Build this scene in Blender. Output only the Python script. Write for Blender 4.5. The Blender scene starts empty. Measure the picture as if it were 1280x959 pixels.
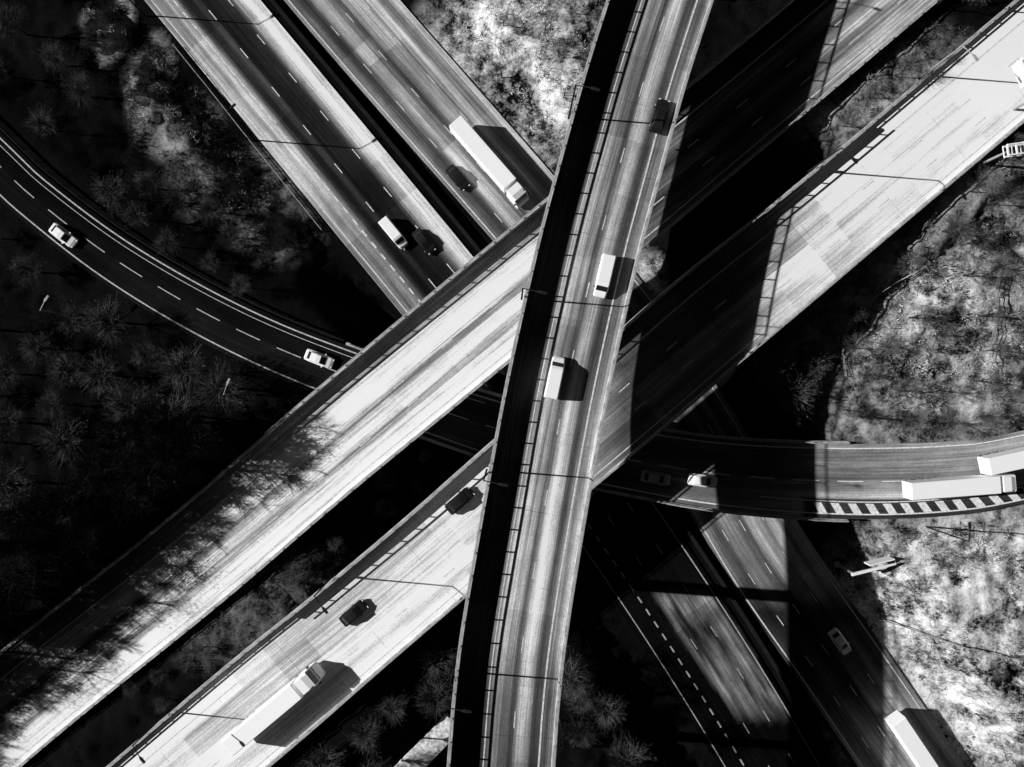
import bpy, math, random
import numpy as np
from mathutils import Vector, Matrix, noise
random.seed(7); rng=np.random.default_rng(7)
CAMZ=120.0
def W(px,py,h):
    k=(CAMZ-h)/CAMZ/8.0
    return (px-640)*k, -(py-479.5)*k
COT=1.73; SDY=-0.08
C=bpy.context.scene.collection
# ---------------------------------------------------------------- materials
def newmat(name,rough=.9,spec=.1):
    m=bpy.data.materials.new(name); m.use_nodes=True
    nt=m.node_tree; b=nt.nodes['Principled BSDF']
    b.inputs['Roughness'].default_value=rough
    b.inputs['Specular IOR Level'].default_value=spec
    return m,nt,b
class NB:
    def __init__(s,nt): s.nt=nt
    def n(s,t,**k):
        x=s.nt.nodes.new(t)
        for a,v in k.items(): setattr(x,a,v)
        return x
    def link(s,a,b): s.nt.links.new(a,b)
    def math(s,op,a,b=None,c=None,clamp=False):
        x=s.n('ShaderNodeMath',operation=op); x.use_clamp=clamp
        for i,v in enumerate((a,b,c)):
            if v is None: continue
            if isinstance(v,(int,float)): x.inputs[i].default_value=v
            else: s.link(v,x.inputs[i])
        return x.outputs[0]
    def noise(s,vec,scale,detail=4,rough=.55,mapscale=None,off=0):
        if mapscale:
            mp=s.n('ShaderNodeMapping'); mp.inputs['Scale'].default_value=mapscale
            mp.inputs['Location'].default_value=(off,off*1.7,off*.3)
            s.link(vec,mp.inputs['Vector']); vec=mp.outputs[0]
        x=s.n('ShaderNodeTexNoise'); x.inputs['Scale'].default_value=scale
        x.inputs['Detail'].default_value=detail; x.inputs['Roughness'].default_value=rough
        s.link(vec,x.inputs['Vector']); return x.outputs['Fac']
    def rng(s,v,a,b,c,d):
        x=s.n('ShaderNodeMapRange'); s.link(v,x.inputs[0])
        for i,k in enumerate((a,b,c,d)): x.inputs[i+1].default_value=k
        return x.outputs[0]
    def grey(s,val,b):
        cc=s.n('ShaderNodeCombineColor')
        for i in range(3): s.link(val,cc.inputs[i])
        s.link(cc.outputs[0],b.inputs['Base Color'])
def flat(name,val,rough=.8,spec=.2,var=.15,scale=1.5,metal=0):
    m,nt,b=newmat(name,rough,spec); q=NB(nt)
    b.inputs['Metallic'].default_value=metal
    tc=q.n('ShaderNodeTexCoord')
    f=q.noise(tc.outputs['Object'],scale,5,.6)
    q.grey(q.rng(f,.3,.7,val*(1-var),val*(1+var)),b)
    return m
def roadmat(name,streak,band,seed,joint=0.0,jlen=12.0,slab=.12,grain=1.0):
    m,nt,b=newmat(name,.9,.015); q=NB(nt)
    at=q.n('ShaderNodeAttribute',attribute_name='suv'); tn=q.n('ShaderNodeAttribute',attribute_name='tone')
    v=at.outputs['Vector']
    f1=q.noise(v,1,5,.7,(2.6,.03,1),seed)
    f2=q.noise(v,1,3,.5,(.75,.012,1),seed+9)
    f3=q.noise(v,1,6,.75,(.3,.12,1),seed+21)
    f4=q.noise(v,1,3,.85,(6,4,1),seed+31)
    f5=q.noise(v,1,3,.7,(8,.07,1),seed+41)
    a=q.math('MULTIPLY',q.math('SUBTRACT',f1,.5),streak*4.6)
    c=q.math('MULTIPLY',q.math('SUBTRACT',f2,.5),band*4.0)
    d=q.math('MULTIPLY',q.math('SUBTRACT',f3,.5),band*4.4)
    e=q.math('MULTIPLY',q.math('SUBTRACT',f4,.5),grain*1.5)
    g=q.math('MULTIPLY',q.math('SUBTRACT',f5,.5),streak*4.0)
    s=q.math('ADD',q.math('ADD',q.math('ADD',a,c),q.math('ADD',d,e)),g)
    sp=q.n('ShaderNodeSeparateXYZ'); q.link(v,sp.inputs[0])
    for jl,am,lw in ((jlen,slab*2,3.65),(jlen*2.7,slab*2.4,7.3)):
        cb=q.n('ShaderNodeCombineXYZ')
        q.link(q.math('FLOOR',q.math('DIVIDE',q.math('ADD',sp.outputs[0],lw*20),lw)),cb.inputs[0])
        q.link(q.math('FLOOR',q.math('DIVIDE',q.math('ADD',sp.outputs[1],seed),jl)),cb.inputs[1]); cb.inputs[2].default_value=seed
        wn=q.n('ShaderNodeTexWhiteNoise'); q.link(cb.outputs[0],wn.inputs['Vector'])
        s=q.math('ADD',s,q.math('MULTIPLY',q.math('SUBTRACT',wn.outputs['Value'],.5),am))
    s=q.math('POWER',2.718,s)
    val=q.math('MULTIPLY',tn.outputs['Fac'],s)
    if joint>0:
        wob=q.math('MULTIPLY',q.math('SUBTRACT',f4,.5),.12)
        mj=q.math('MODULO',q.math('ADD',sp.outputs[1],wob),jlen)
        lj=q.math('LESS_THAN',mj,.12)
        mu=q.math('LESS_THAN',q.math('MODULO',q.math('ADD',sp.outputs[0],100),3.65),.07)
        l=q.math('MAXIMUM',lj,mu)
        l=q.math('MULTIPLY',l,q.rng(f3,.42,.58,0,1))
        val=q.math('MULTIPLY',val,q.math('SUBTRACT',1,q.math('MULTIPLY',l,joint)))
    val=q.math('MINIMUM',val,.95)
    q.grey(val,b)
    return m
def paintmat():
    m,nt,b=newmat('worn_white_road_paint',.7,.1); q=NB(nt)
    tc=q.n('ShaderNodeTexCoord'); f=q.noise(tc.outputs['Object'],2.2,6,.8)
    tn=q.n('ShaderNodeAttribute',attribute_name='tone')
    q.grey(q.math('MULTIPLY',q.rng(f,.36,.56,.5,1.0),tn.outputs['Fac']),b); return m
M={}
M['paint']=paintmat()
M['conc']=flat('weathered_concrete',.45,.9,.05,.5,.8)
M['concd']=flat('dark_concrete',.015,.9,.02,.3,.8)
M['steel']=flat('galvanised_steel',.35,.5,.4,.25,2)
M['dsteel']=flat('dull_painted_steel',.02,.9,.02,.25,2)
M['white']=flat('white_vehicle_paint',.98,.75,.1,.01,2)
M['black']=flat('black_vehicle_paint',.012,.5,.2,.1,2)
M['grey']=flat('silver_vehicle_paint',.45,.5,.3,.05,2)
M['glass']=flat('dark_window_glass',.02,.15,.5,.1,2)
M['tyre']=flat('tyre_rubber',.02,.9,.1,.2,4)
M['rim']=flat('wheel_rim',.5,.4,.5,.1,4)
M['lens']=flat('lamp_lens',.85,.2,.5,.05,4)
M['panel']=flat('pale_sheet_metal',.9,.6,.2,.1,1)
M['slab']=flat('pale_worn_concrete',.7,.9,.05,.6,1.5)
M['bark']=flat('grey_bark',.04,.9,.02,.4,3)
M['twig']=flat('pale_bare_twigs',.15,.9,.03,.85,.3)
M['twigd']=flat('dark_bare_twigs',.012,.9,.02,.5,.6)
M['leafd']=flat('dark_evergreen_leaves',.01,.9,.02,.5,1.2)
# ---------------------------------------------------------------- mesh helper
def mk(name,V,F,mats,parent=None,origin=(0,0,0),midx=None,attrs=None,smooth=False):
    V=np.asarray(V,dtype=float)-np.array(origin)
    me=bpy.data.meshes.new(name); me.from_pydata([tuple(v) for v in V],[],[tuple(int(i) for i in f) for f in F])
    for m in mats: me.materials.append(m)
    if midx is not None: me.polygons.foreach_set('material_index',np.array(midx,dtype=np.int32))
    if attrs:
        for k,a in attrs.items():
            a=np.asarray(a,dtype=np.float32)
            if a.ndim==1:
                at=me.attributes.new(k,'FLOAT','POINT'); at.data.foreach_set('value',a)
            else:
                at=me.attributes.new(k,'FLOAT_VECTOR','POINT'); at.data.foreach_set('vector',a.ravel())
    if smooth: me.polygons.foreach_set('use_smooth',[True]*len(me.polygons))
    me.update()
    o=bpy.data.objects.new(name,me); C.objects.link(o)
    if parent: o.parent=parent
    else: o.location=origin
    return o
def empty(name,loc,label,cat,group=None):
    e=bpy.data.objects.new(name,None); C.objects.link(e); e.location=loc; e.empty_display_size=1
    e['label']=label; e['category']=cat
    if group: e['group']=group
    return e
class G:
    def __init__(s): s.V=[]; s.F=[]; s.M=[]
    def box(s,x0,x1,y0,y1,z0,z1,m=0):
        b=len(s.V); s.V+=[(x0,y0,z0),(x1,y0,z0),(x1,y1,z0),(x0,y1,z0),(x0,y0,z1),(x1,y0,z1),(x1,y1,z1),(x0,y1,z1)]
        for f in ((0,3,2,1),(4,5,6,7),(0,1,5,4),(1,2,6,5),(2,3,7,6),(3,0,4,7)):
            s.F.append([b+i for i in f]); s.M.append(m)
    def tube(s,p0,p1,r0,r1,n=5,m=0):
        p0=Vector(p0);p1=Vector(p1); d=(p1-p0)
        if d.length<1e-5: return
        d.normalize(); a=d.orthogonal().normalized(); c=d.cross(a); b=len(s.V)
        for p,r in ((p0,r0),(p1,r1)):
            for i in range(n):
                t=2*math.pi*i/n; s.V.append(tuple(p+a*(r*math.cos(t))+c*(r*math.sin(t))))
        for i in range(n):
            j=(i+1)%n; s.F.append([b+i,b+j,b+n+j,b+n+i]); s.M.append(m)
        s.F.append([b+n+i for i in range(n)]); s.M.append(m)
        s.F.append([b+n-1-i for i in range(n)]); s.M.append(m)
    def loft(s,secs,m=0):
        n=len(secs[0]); b=len(s.V)
        for sec in secs: s.V+=sec
        for k in range(len(secs)-1):
            for i in range(n):
                j=(i+1)%n; s.F.append([b+k*n+i,b+k*n+j,b+(k+1)*n+j,b+(k+1)*n+i]); s.M.append(m)
        s.F.append([b+n-1-i for i in range(n)]); s.M.append(m)
        e=b+(len(secs)-1)*n; s.F.append([e+i for i in range(n)]); s.M.append(m)
    def mk(s,name,mats,**k): return mk(name,s.V,s.F,mats,midx=s.M,**k)
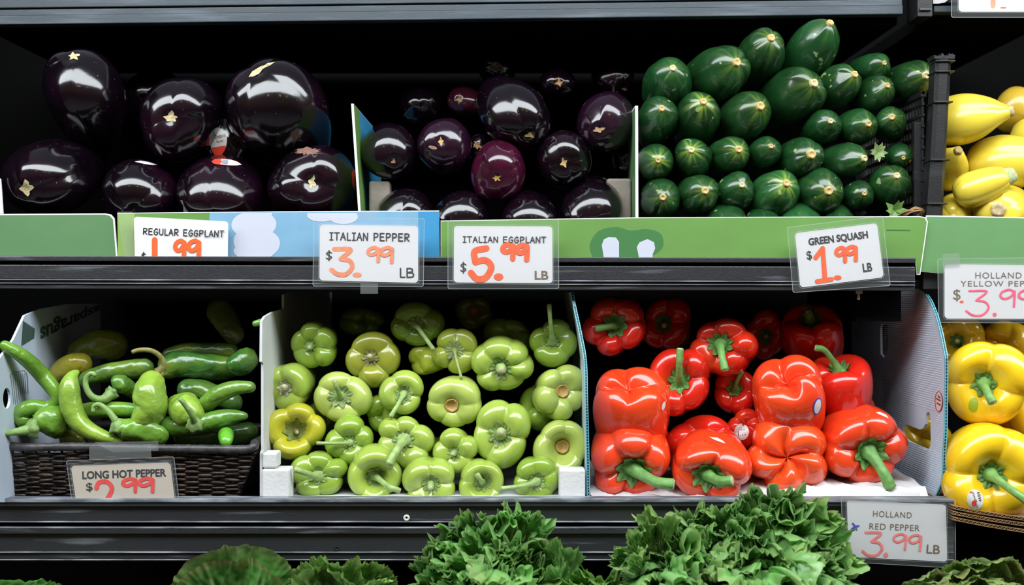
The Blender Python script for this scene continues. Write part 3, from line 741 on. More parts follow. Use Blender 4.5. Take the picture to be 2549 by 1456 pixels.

________________________________________

#### [To be done]
Using the listing, say how many lines include the word "Blender", and add nothing else.

#### [Finished answer]
2